A questo punto, l’auspicio della coordinatrice è che nelle prossime settimane il direttore del DI, rispettivamente il nuovo responsabile della magistratura, possano incontrare i commissari e discutere il tema. «Spero davvero che si possa collaborare, marciando tutti nella stessa direzione».

«Un primo passo»

Di diverso avviso, invece, Alessandro Mazzoleni (Lega) che proprio ieri mattina, in qualità di presidente della Commissione Giustizia e diritti, ha avuto modo di vedere insieme ai suoi due vice Cristina Maderni (PLR) e Ivo Durisch (PS) in «un incontro informale» i due consiglieri di Stato Norman Gobbi e Claudio Zali, che nelle prossime settimane si scambieranno la competenza politica del dossier della Magistratura. «Abbiamo ribadito la reciproca disponibilità a lavorare insieme», commenta Mazzoleni, spiegando tuttavia che un vero confronto sui temi avverrà in sede commissionale soltanto nelle prossime settimane.
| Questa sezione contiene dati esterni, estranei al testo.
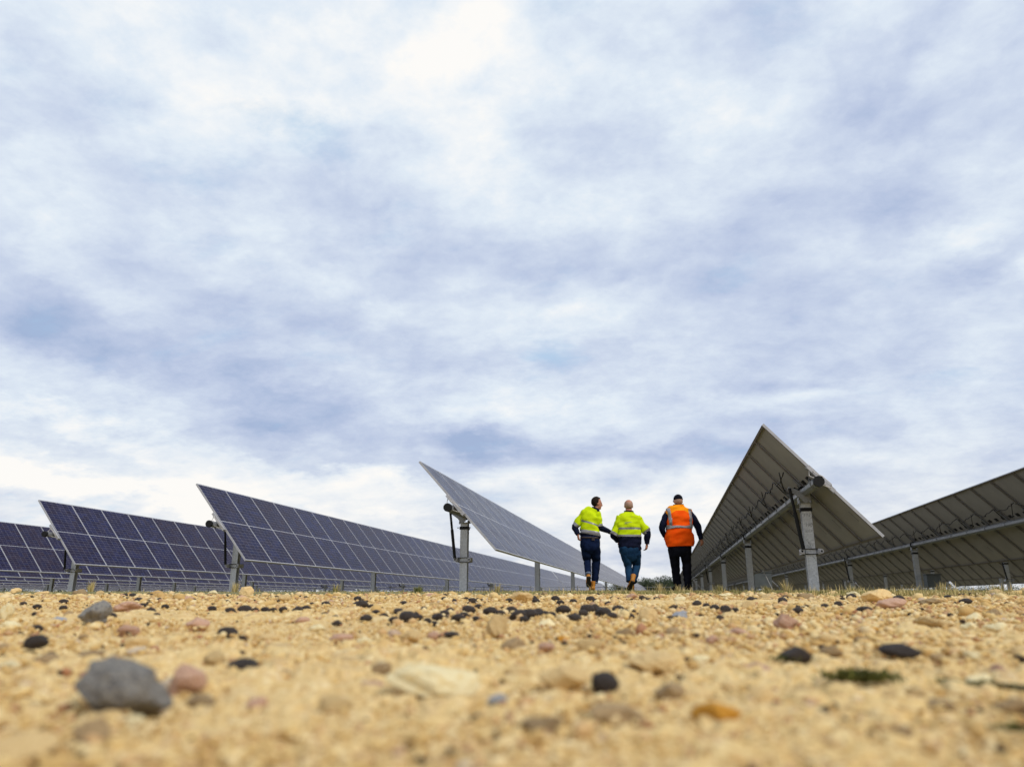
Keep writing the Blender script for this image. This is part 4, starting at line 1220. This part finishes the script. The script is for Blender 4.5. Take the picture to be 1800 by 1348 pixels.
def leg(mb, hip, knee, ankle, r=(.105, .098, .075, .062), n=22, **kw):
    h, k, a = [np.array(q) for q in (hip, knee, ankle)]
    nodes = [(h + (0, 0, .05), r[0] * .96, r[0] * 1.1), (h * .98 + k * .02, r[0], r[0] * 1.12), (h * .5 + k * .5, (r[0] + r[1]) / 2 * .98, r[1] * 1.08), (k + (h - k) * .06, r[2] * 1.04, r[2] * 1.08),
             (k + (a - k) * .35, r[2] * .96, r[2] * 1.05), (k + (a - k) * .75, r[3] * 1.02, r[3] * 1.05), (a, r[3], r[3] * 1.08)]
    mb.add(*loft(nodes, n, 7, **kw))

def blend_nodes(F, rows):
    """rows: (v, left u, right u, half depth, w) read from the crop -> loft nodes"""
    out = []
    for v, l, r_, dpt, w in rows:
        out.append((F((l + r_) / 2, v, w), (r_ - l) / 2 * K, dpt))
    return out

# ---------------- man on the left: dark hair, yellow shirt, looking to his right-hand neighbour
def man_left():
    F = Figure(995, 865, 345, 'dark haired man in yellow and navy hi-vis shirt, head turned to the right')
    hc = F(408, 150, 0)
    face = (.86, .30, -.08)
    body = MB()
    P, Rn = head(body, hc, face, (.03, 0, 1), .98)
    sL, sR = F(232, 268, .0), F(425, 272, .0); eL, wL = F(112, 452, .03), F(158, 560, -.02); eR, wR = F(432, 455, .02), F(585, 525, .10)
    limb(body, [F(372, 285), F(392, 225), F(405, 170, .01)], [(.075, .07), (.055, .058), (.055, .06)])
    torso = blend_nodes(F, [(262, 262, 440, .07, 0), (300, 215, 440, .11, 0), (400, 208, 425, .12, 0), (500, 205, 430, .11, 0), (600, 205, 430, .10, 0), (700, 215, 430, .10, 0), (745, 240, 410, .06, 0)])
    body.add(*loft(torso, 24, 4))
    for a, b, c in ((sL, eL, wL), (sR, eR, wR)):
        limb(body, [a, (a + b) / 2, b, (b + c) / 2, c], [.055, .050, .042, .040, .030])
    hand(body, wL, (.10, -.12, -1), (1, .3, -.2), .8, .95, 1)
    hand(body, wR, (.9, .4, -.25), (0, .5, -1), .7, .95, -1)
    kL, aL = F(278, 905, .10), F(290, 1085, -.10); kR, aR = F(398, 910, .16), F(378, 1195, .12)
    leg(body, F(262, 690), kL, aL, (.085, .08, .058, .045)); leg(body, F(372, 690), kR, aR, (.085, .08, .058, .045))
    b = remeshed('body', body, [M['skin']], F.root); face_parts(P, Rn, b)
    # hair
    hb = MB(); V, Fc = ico(4); sel = []
    V2 = V * np.array([.088, .106, .102]); V2 = V2 @ Rn.T
    keep = lambda v: not (v[1] > .05 and v[2] < .62 + .15 * v[1]) and v[2] > -.55 - .5 * (v[1] < -.2) + .35 * (v[1] > -.3)
    c0 = np.array(P(0, -.014, .032))
    jit = np.array([vnoise(np.array([v[0] * 7]), np.array([v[1] * 7 + v[2] * 5]), 3)[0] for v in V])
    V2 = V2 * (1 + .09 * (jit[:, None] - .3)) + c0
    hb.add([tuple(v) for v in V2], [tuple(f) for f in Fc if keep(V[f].mean(0))])
    ho = hb.build('hair', M['hair_d'], b, True)
    md = ho.modifiers.new('thick', 'SOLIDIFY'); md.thickness = .012; md.offset = -1
    # shirt
    sh = MB()
    def tm(t, a, p):
        u_ = p
        l = t      # node index along
        band1 = 3.0 <= t <= 3.42; hem = 4.55 <= t <= 5.0
        return 1 if (band1 or hem) else (2 if (t > 5.0 or t < .75) else 0)
    st = blend_nodes(F, [(205, 335, 430, .075, .0), (238, 300, 442, .085, 0), (285, 208, 452, .125, 0), (400, 190, 438, .142, 0), (455, 188, 432, .142, 0), (560, 186, 442, .142, 0), (600, 190, 436, .13, 0)])
    # the bands slope down to the right
    V_, F_, M_ = loft(st, 34, 8, sq=2.3, matf=tm, wrinkle=.022, seed=3)
    V_ = [v + np.array([0, 0, -.17 * (v[0] + .02) * (1 if v[2] < 1.5 else .0)]) for v in V_]
    sh.add(V_, F_, M_)
    for (a, e, w), r0 in (((sL + (.035, 0, .0), eL, wL), .075), ((sR + (-.03, 0, .0), eR, wR), .078)):
        sh.add(*loft([(a + (0, 0, .02), r0 * .9, r0), (a + (e - a) * .3, r0, r0 * 1.02), (a + (e - a) * .7, r0 * .98, r0), (a + (e - a) * .98, r0 * .86, r0 * .9)], 24, 7, sq=2.2, matf=lambda t, a_, p: 1 if t > 2.35 else 0, wrinkle=.017, seed=5))
        sh.add(*loft([(e + (a - e) * .08, .056, .058), (e + (w - e) * .12, .060, .060), (e + (w - e) * .55, .052, .052), (w, .040, .040)], 20, 6, matf=lambda t, a_, p: 2, wrinkle=.007, seed=8))
    sh.build('shirt', [M['yellow'], M['tape'], M['navy']], F.root, True)
    # trousers
    tr = MB(); mf = lambda t, a, p: 0
    tr.add(*loft(blend_nodes(F, [(580, 192, 436, .125, 0), (640, 186, 442, .135, 0), (710, 192, 446, .14, -.01), (770, 222, 432, .115, 0), (812, 270, 390, .06, 0)]), 30, 6, sq=2.4, wrinkle=.008, seed=6, matf=mf))
    leg(tr, F(262, 715), kL, aL, (.102, .098, .070, .060), matf=lambda t, a, p: 1 if t > 5.62 else 0, wrinkle=.007, seed=11)
    leg(tr, F(374, 715), kR, aR, (.106, .104, .078, .064), matf=lambda t, a, p: 1 if t > 5.70 else 0, wrinkle=.007, seed=12)
    to = tr.build('jeans', [M['denim'], M['cuff']], F.root, True)
    bl = MB(); bl.add(*loft(blend_nodes(F, [(592, 188, 440, .133, 0), (612, 188, 440, .135, 0)]), 30, 2, sq=2.4)); bl.build('belt', M['leather'], F.root, True)
    pc = MB(); pc.box(F(358, 612, -.145), (.055, .03, .06)); pc.build('belt_pouch', M['leather'], F.root)
    # boots: left one lifted with heel up, right one on the ground
    boot(F, F(298, 1085, -.14) + (0, -.02, -.05), F(300, 1250, -.02) + (0, .02, 0), F(290, 1060, -.05) + (0, .16, 0))
    g = F(352, 1305, .08)
    boot(F, (g[0] + .01, g[1] - .02, .012), (g[0] - .01, g[1] + .25, .02), (g[0] + .01, g[1] - .02, .2))

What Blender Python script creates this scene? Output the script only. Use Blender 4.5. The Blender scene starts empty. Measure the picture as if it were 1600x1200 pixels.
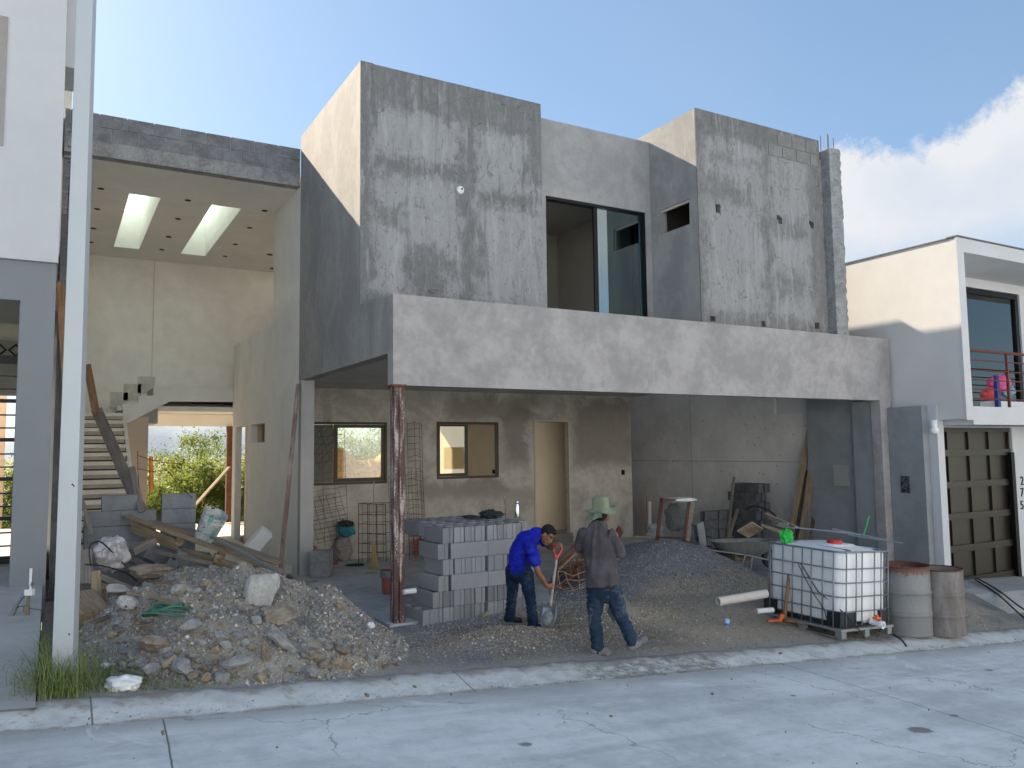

Per ora, comunque, il presidente si limita a prendere atto «con molto piacere» del progetto che dovrebbe veder coinvolto il Tribunale d’appello. «In pratica, il Governo sta iniziando a concretizzare quanto la Commissione Giustizia e diritti aveva proposto con la risoluzione generale approvata in ottobre dal Parlamento». La mossa del Consiglio di Stato, insomma, «è da leggere come un atto concreto in favore di una vera riforma per la Giustizia». Certo, ammette Mazzoleni, «non si tratta ancora dell’autonomia finanziaria e amministrativa che noi auspicavamo nella risoluzione, ma è comunque un primo passo che dimostra che, se si lavora insieme, le cose si possono realizzare».

A questo punto, aggiunge, «la speranza è che questo modello si riveli efficiente e possa quindi rappresentare una soluzione concreta e definitiva». Per Mazzoleni è anche comprensibile la prudenza con cui si è mosso il Governo, e quindi l’idea di iniziare con un progetto pilota destinato al solo TA: «Da parlamentare, è ovvio che preferirei avere sul tavolo una soluzione definitiva, ma capisco anche che l’Esecutivo debba procedere a piccoli passi prima di lanciarsi in riforme totali. Ogni cambiamento, perché possa funzionare, necessita di ottenere l’approvazione di tutti gli attori coinvolti».